What needs to be done | Restate the entire listing word for word.
==========
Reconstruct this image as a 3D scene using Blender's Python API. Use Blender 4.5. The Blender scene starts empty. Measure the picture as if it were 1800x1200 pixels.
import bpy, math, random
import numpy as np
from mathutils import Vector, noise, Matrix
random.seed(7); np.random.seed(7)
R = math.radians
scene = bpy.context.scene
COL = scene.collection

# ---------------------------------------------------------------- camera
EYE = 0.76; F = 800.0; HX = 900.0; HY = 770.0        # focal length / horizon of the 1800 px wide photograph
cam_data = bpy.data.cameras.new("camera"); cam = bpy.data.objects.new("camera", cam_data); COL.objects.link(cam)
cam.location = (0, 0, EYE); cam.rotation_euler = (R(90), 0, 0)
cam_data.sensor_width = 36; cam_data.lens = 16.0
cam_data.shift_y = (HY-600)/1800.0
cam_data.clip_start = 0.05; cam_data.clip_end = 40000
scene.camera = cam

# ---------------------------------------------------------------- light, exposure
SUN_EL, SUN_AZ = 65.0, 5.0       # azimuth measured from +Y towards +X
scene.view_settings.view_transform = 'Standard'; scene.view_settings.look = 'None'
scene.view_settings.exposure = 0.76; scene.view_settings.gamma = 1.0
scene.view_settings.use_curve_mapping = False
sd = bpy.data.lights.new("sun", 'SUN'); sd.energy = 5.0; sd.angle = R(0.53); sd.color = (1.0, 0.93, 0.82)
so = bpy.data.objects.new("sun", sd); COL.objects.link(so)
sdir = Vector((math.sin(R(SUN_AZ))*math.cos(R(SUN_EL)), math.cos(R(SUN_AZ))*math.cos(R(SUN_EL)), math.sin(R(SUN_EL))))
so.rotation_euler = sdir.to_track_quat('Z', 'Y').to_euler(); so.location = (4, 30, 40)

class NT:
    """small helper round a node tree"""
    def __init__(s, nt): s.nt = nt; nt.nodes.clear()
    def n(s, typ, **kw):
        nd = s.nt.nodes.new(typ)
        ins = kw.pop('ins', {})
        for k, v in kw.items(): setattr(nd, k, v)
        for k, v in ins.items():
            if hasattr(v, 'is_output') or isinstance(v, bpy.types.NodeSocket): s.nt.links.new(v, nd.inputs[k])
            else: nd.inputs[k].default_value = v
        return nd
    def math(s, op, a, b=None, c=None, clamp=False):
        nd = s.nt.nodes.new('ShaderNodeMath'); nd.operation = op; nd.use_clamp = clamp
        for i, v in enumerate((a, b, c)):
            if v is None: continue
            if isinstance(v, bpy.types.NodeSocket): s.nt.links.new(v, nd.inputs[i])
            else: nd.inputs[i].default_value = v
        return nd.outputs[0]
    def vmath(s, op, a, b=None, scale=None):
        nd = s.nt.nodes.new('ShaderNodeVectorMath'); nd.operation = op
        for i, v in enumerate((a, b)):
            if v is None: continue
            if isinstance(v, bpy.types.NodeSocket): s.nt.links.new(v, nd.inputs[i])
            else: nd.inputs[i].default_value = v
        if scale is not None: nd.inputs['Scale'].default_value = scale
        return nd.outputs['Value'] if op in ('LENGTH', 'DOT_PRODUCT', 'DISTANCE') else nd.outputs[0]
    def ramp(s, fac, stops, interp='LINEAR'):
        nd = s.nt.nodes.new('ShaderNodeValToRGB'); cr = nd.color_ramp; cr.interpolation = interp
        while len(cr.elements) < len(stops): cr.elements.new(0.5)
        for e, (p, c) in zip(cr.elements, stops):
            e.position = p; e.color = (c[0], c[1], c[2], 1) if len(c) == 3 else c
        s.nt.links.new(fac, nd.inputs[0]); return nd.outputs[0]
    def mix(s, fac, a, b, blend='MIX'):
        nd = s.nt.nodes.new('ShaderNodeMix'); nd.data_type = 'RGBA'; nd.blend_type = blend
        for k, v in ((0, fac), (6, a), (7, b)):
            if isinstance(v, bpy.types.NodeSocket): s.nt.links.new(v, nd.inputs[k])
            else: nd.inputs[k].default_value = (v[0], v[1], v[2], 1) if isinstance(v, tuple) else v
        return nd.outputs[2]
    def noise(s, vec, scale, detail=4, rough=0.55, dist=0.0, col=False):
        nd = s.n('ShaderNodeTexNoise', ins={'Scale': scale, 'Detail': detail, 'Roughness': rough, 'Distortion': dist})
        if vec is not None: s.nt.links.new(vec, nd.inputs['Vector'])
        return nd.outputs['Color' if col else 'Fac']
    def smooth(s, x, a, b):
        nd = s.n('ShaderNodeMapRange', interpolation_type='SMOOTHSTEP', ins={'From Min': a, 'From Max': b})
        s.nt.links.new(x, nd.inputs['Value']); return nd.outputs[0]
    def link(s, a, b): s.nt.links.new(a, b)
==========
Response below |
Reconstruct this image as a 3D scene using Blender's Python API. Use Blender 4.5. The Blender scene starts empty. Measure the picture as if it were 1800x1200 pixels.
import bpy, math, random
import numpy as np
from mathutils import Vector, noise, Matrix
random.seed(7); np.random.seed(7)
R = math.radians
scene = bpy.context.scene
COL = scene.collection

# ---------------------------------------------------------------- camera
EYE = 0.76; F = 800.0; HX = 900.0; HY = 770.0        # focal length / horizon of the 1800 px wide photograph
cam_data = bpy.data.cameras.new("camera"); cam = bpy.data.objects.new("camera", cam_data); COL.objects.link(cam)
cam.location = (0, 0, EYE); cam.rotation_euler = (R(90), 0, 0)
cam_data.sensor_width = 36; cam_data.lens = 16.0
cam_data.shift_y = (HY-600)/1800.0
cam_data.clip_start = 0.05; cam_data.clip_end = 40000
scene.camera = cam

# ---------------------------------------------------------------- light, exposure
SUN_EL, SUN_AZ = 65.0, 5.0       # azimuth measured from +Y towards +X
scene.view_settings.view_transform = 'Standard'; scene.view_settings.look = 'None'
scene.view_settings.exposure = 0.76; scene.view_settings.gamma = 1.0
scene.view_settings.use_curve_mapping = False
sd = bpy.data.lights.new("sun", 'SUN'); sd.energy = 5.0; sd.angle = R(0.53); sd.color = (1.0, 0.93, 0.82)
so = bpy.data.objects.new("sun", sd); COL.objects.link(so)
sdir = Vector((math.sin(R(SUN_AZ))*math.cos(R(SUN_EL)), math.cos(R(SUN_AZ))*math.cos(R(SUN_EL)), math.sin(R(SUN_EL))))
so.rotation_euler = sdir.to_track_quat('Z', 'Y').to_euler(); so.location = (4, 30, 40)

class NT:
    """small helper round a node tree"""
    def __init__(s, nt): s.nt = nt; nt.nodes.clear()
    def n(s, typ, **kw):
        nd = s.nt.nodes.new(typ)
        ins = kw.pop('ins', {})
        for k, v in kw.items(): setattr(nd, k, v)
        for k, v in ins.items():
            if hasattr(v, 'is_output') or isinstance(v, bpy.types.NodeSocket): s.nt.links.new(v, nd.inputs[k])
            else: nd.inputs[k].default_value = v
        return nd
    def math(s, op, a, b=None, c=None, clamp=False):
        nd = s.nt.nodes.new('ShaderNodeMath'); nd.operation = op; nd.use_clamp = clamp
        for i, v in enumerate((a, b, c)):
            if v is None: continue
            if isinstance(v, bpy.types.NodeSocket): s.nt.links.new(v, nd.inputs[i])
            else: nd.inputs[i].default_value = v
        return nd.outputs[0]
    def vmath(s, op, a, b=None, scale=None):
        nd = s.nt.nodes.new('ShaderNodeVectorMath'); nd.operation = op
        for i, v in enumerate((a, b)):
            if v is None: continue
            if isinstance(v, bpy.types.NodeSocket): s.nt.links.new(v, nd.inputs[i])
            else: nd.inputs[i].default_value = v
        if scale is not None: nd.inputs['Scale'].default_value = scale
        return nd.outputs['Value'] if op in ('LENGTH', 'DOT_PRODUCT', 'DISTANCE') else nd.outputs[0]
    def ramp(s, fac, stops, interp='LINEAR'):
        nd = s.nt.nodes.new('ShaderNodeValToRGB'); cr = nd.color_ramp; cr.interpolation = interp
        while len(cr.elements) < len(stops): cr.elements.new(0.5)
        for e, (p, c) in zip(cr.elements, stops):
            e.position = p; e.color = (c[0], c[1], c[2], 1) if len(c) == 3 else c
        s.nt.links.new(fac, nd.inputs[0]); return nd.outputs[0]
    def mix(s, fac, a, b, blend='MIX'):
        nd = s.nt.nodes.new('ShaderNodeMix'); nd.data_type = 'RGBA'; nd.blend_type = blend
        for k, v in ((0, fac), (6, a), (7, b)):
            if isinstance(v, bpy.types.NodeSocket): s.nt.links.new(v, nd.inputs[k])
            else: nd.inputs[k].default_value = (v[0], v[1], v[2], 1) if isinstance(v, tuple) else v
        return nd.outputs[2]
    def noise(s, vec, scale, detail=4, rough=0.55, dist=0.0, col=False):
        nd = s.n('ShaderNodeTexNoise', ins={'Scale': scale, 'Detail': detail, 'Roughness': rough, 'Distortion': dist})
        if vec is not None: s.nt.links.new(vec, nd.inputs['Vector'])
        return nd.outputs['Color' if col else 'Fac']
    def smooth(s, x, a, b):
        nd = s.n('ShaderNodeMapRange', interpolation_type='SMOOTHSTEP', ins={'From Min': a, 'From Max': b})
        s.nt.links.new(x, nd.inputs['Value']); return nd.outputs[0]
    def link(s, a, b): s.nt.links.new(a, b)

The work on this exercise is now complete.